If the government or the commission wanted to enhance their own productivity, they could get to work on the to-do list left by Gary Banks, the last head of the Commission, in 2012.
Instead, the Commission says “The slowdown in Australia’s capacity to ‘do more with the same’ is puzzling because scientific and technological knowledge advanced rapidly after the early 2000s…” giving us the internet and apps and social media.
Perhaps no-one at the PC has spent hours updating their Facebook page or watching YouTube clips of cats playing drums — or they might know the internet can empower procrastination as much as productivity. In fact, the real puzzle is why Australia’s productivity growth isn’t even lower.

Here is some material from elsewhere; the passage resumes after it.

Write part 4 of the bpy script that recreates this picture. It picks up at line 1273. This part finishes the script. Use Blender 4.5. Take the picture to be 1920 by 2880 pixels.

Consider. It took six years to approve one new coal mine and dozens of mines are caught up in this regulatory nightmare. Modelling in 2014 found reducing these delays by just one year would add $160 billion to national output over a decade and create 69,000 jobs.
Billions have been wasted on unnecessary desalination plants that have been mothballed. Billions more on the construction of wind turbines, even though they are one of the most expensive and unreliable ways of reducing greenhouse gas emissions.
Still more has been wasted building a fixed broadband network which is rapidly being made redundant by technological advances in wireless broadband.
Ever more is spent on education per student while their performance plummets against international benchmarks. Asian competitors spend half as much as we do on health but have the same life expectancy.
Extortion and thuggery increase the cost of construction by up to 30 percent but the cop won’t be on the beat for two years and has one arm tied behind his back. Stamp duties, planning controls and regulation have pushed up the cost of housing.
And this is just scratching the surface of government mandated waste and inefficiency. If the boffins and pollies thought about this for 12 minutes, let alone 12 months, they would realise that in almost every case government intervention is the problem; it’s high time they were part of the solution.